Begin

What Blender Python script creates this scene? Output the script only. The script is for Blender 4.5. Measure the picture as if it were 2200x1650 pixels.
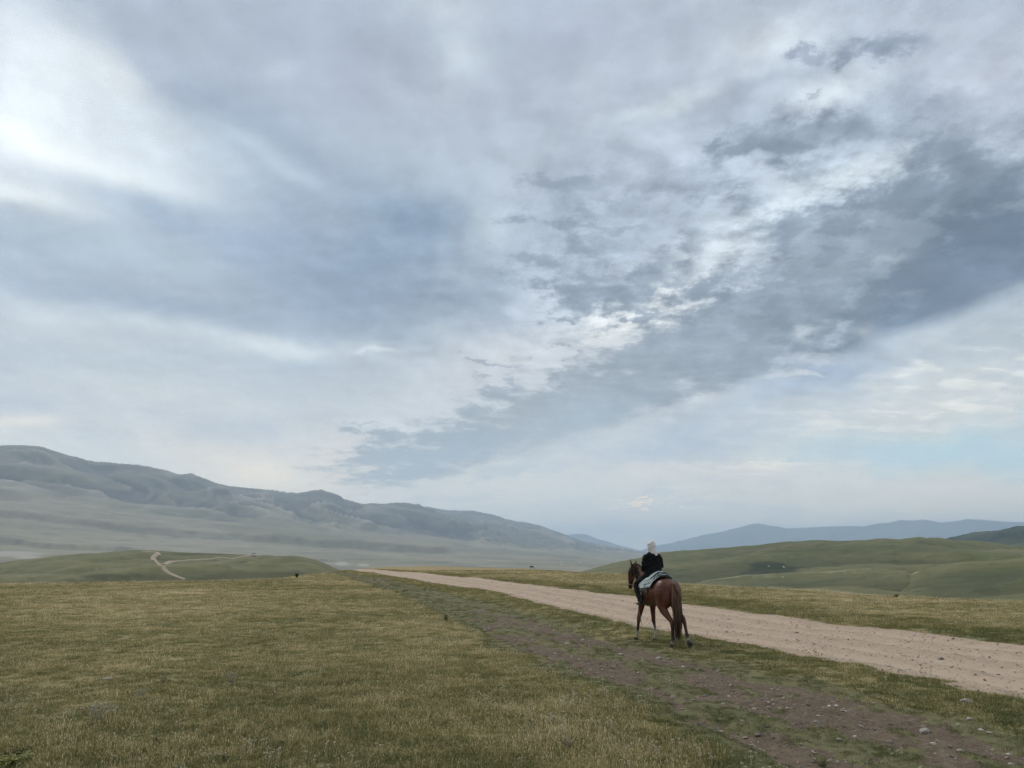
import bpy, bmesh, math, random
import numpy as np
from mathutils import Vector, Matrix

for _o in list(bpy.data.objects):
    bpy.data.objects.remove(_o, do_unlink=True)
scene = bpy.context.scene
COL = scene.collection
random.seed(7)
RNG = np.random.default_rng(7)

# ------------------------------------------------------------------ camera
CAM_H = 1.9          # eye height above the meadow, metres
FPX = 1600.0         # focal length in photo pixels (photo is 2200 x 1650)
PITCH = math.atan(375.0 / FPX)
cam_data = bpy.data.cameras.new("camera")
cam = bpy.data.objects.new("camera", cam_data)
COL.objects.link(cam)
cam_data.sensor_width = 36.0
cam_data.lens = 36.0 * FPX / 2200.0
cam_data.clip_start = 0.1
cam_data.clip_end = 200000.0
cam.location = (0, 0, CAM_H)
cam.rotation_euler = (math.pi / 2 + PITCH, 0, 0)
scene.camera = cam

SP, CP = math.sin(PITCH), math.cos(PITCH)


def px_dir(px, py):
    """Direction (unnormalised) of a photo pixel, numpy friendly."""
    xc = (np.asarray(px, float) - 1100.0) / FPX
    yc = (825.0 - np.asarray(py, float)) / FPX
    return xc, CP - SP * yc, SP + CP * yc


def px_az(px, py=1200.0):
    x, y, z = px_dir(px, py)
    return np.arctan2(x, y)


def px_slope(px, py):
    """rise per metre of horizontal distance along that pixel's ray"""
    x, y, z = px_dir(px, py)
    return z / np.hypot(x, y)


def px_ground(px, py, z=0.0):
    """where that ray meets the level z (a survey of the meadow)"""
    x, y, zz = px_dir(px, py)
    t = (z - CAM_H) / zz
    return x * t, y * t


# ------------------------------------------------------------------ node helper
class NT:
    def __init__(self, tree):
        self.t = tree
        self.n = tree.nodes
        self.l = tree.links

    def node(self, typ, **kw):
        nd = self.n.new(typ)
        for k, v in kw.items():
            setattr(nd, k, v)
        return nd

    def put(self, sock, v):
        if hasattr(v, "is_output"):
            self.l.new(v, sock)
        elif v is not None:
            sock.default_value = v

    def m(self, op, a, b=None, c=None, clamp=False):
        nd = self.node("ShaderNodeMath", operation=op, use_clamp=clamp)
        for i, v in enumerate((a, b, c)):
            if v is not None:
                self.put(nd.inputs[i], v)
        return nd.outputs[0]

    def v(self, op, a, b=None, s=None):
        nd = self.node("ShaderNodeVectorMath", operation=op)
        self.put(nd.inputs[0], a)
        if b is not None:
            self.put(nd.inputs[1], b)
        if s is not None:
            self.put(nd.inputs["Scale"], s)
        return nd.outputs["Value"] if op in ("DOT_PRODUCT", "LENGTH", "DISTANCE") else nd.outputs["Vector"]

    def comb(self, x, y, z):
        nd = self.node("ShaderNodeCombineXYZ")
        for i, q in enumerate((x, y, z)):
            self.put(nd.inputs[i], q)
        return nd.outputs[0]

    def sep(self, v):
        nd = self.node("ShaderNodeSeparateXYZ")
        self.put(nd.inputs[0], v)
        return nd.outputs

    def noise(self, vec, scale, detail=4, rough=0.55, dist=0.0, dims="3D", lac=2.0):
        nd = self.node("ShaderNodeTexNoise", noise_dimensions=dims)
        if vec is not None:
            self.put(nd.inputs["Vector"], vec)
        nd.inputs["Scale"].default_value = scale
        nd.inputs["Detail"].default_value = detail
        nd.inputs["Roughness"].default_value = rough
        nd.inputs["Lacunarity"].default_value = lac
        nd.inputs["Distortion"].default_value = dist
        return nd.outputs["Fac"], nd.outputs["Color"]

    def ss(self, v, a, b, lo=0.0, hi=1.0):
        nd = self.node("ShaderNodeMapRange", interpolation_type="SMOOTHSTEP")
        self.put(nd.inputs["Value"], v)
        nd.inputs["From Min"].default_value = a
        nd.inputs["From Max"].default_value = b
        nd.inputs["To Min"].default_value = lo
        nd.inputs["To Max"].default_value = hi
        return nd.outputs[0]

    def lin(self, v, a, b, lo=0.0, hi=1.0, clamp=True):
        nd = self.node("ShaderNodeMapRange", clamp=clamp)
        self.put(nd.inputs["Value"], v)
        nd.inputs["From Min"].default_value = a
        nd.inputs["From Max"].default_value = b
        nd.inputs["To Min"].default_value = lo
        nd.inputs["To Max"].default_value = hi
        return nd.outputs[0]

    def mix(self, f, a, b, blend="MIX"):
        nd = self.node("ShaderNodeMix", data_type="RGBA", blend_type=blend)
        self.put(nd.inputs[0], f)
        for i, q in ((6, a), (7, b)):
            if isinstance(q, tuple) and len(q) == 3:
                q = q + (1.0,)
            self.put(nd.inputs[i], q)
        return nd.outputs[2]

    def ramp(self, f, stops, interp="LINEAR"):
        nd = self.node("ShaderNodeValToRGB")
        cr = nd.color_ramp
        cr.interpolation = interp
        while len(cr.elements) < len(stops):
            cr.elements.new(0.5)
        for e, (p, c) in zip(cr.elements, stops):
            e.position = p
            e.color = tuple(c) + (1.0,) if len(c) == 3 else c
        self.put(nd.inputs[0], f)
        return nd.outputs[0]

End

Instructions to follow:
Filter the listing above for the string "pixels" and copy every matching line.

Solution for this task:
What Blender Python script creates this scene? Output the script only. The script is for Blender 4.5. Measure the picture as if it were 2200x1650 pixels.
FPX = 1600.0         # focal length in photo pixels (photo is 2200 x 1650)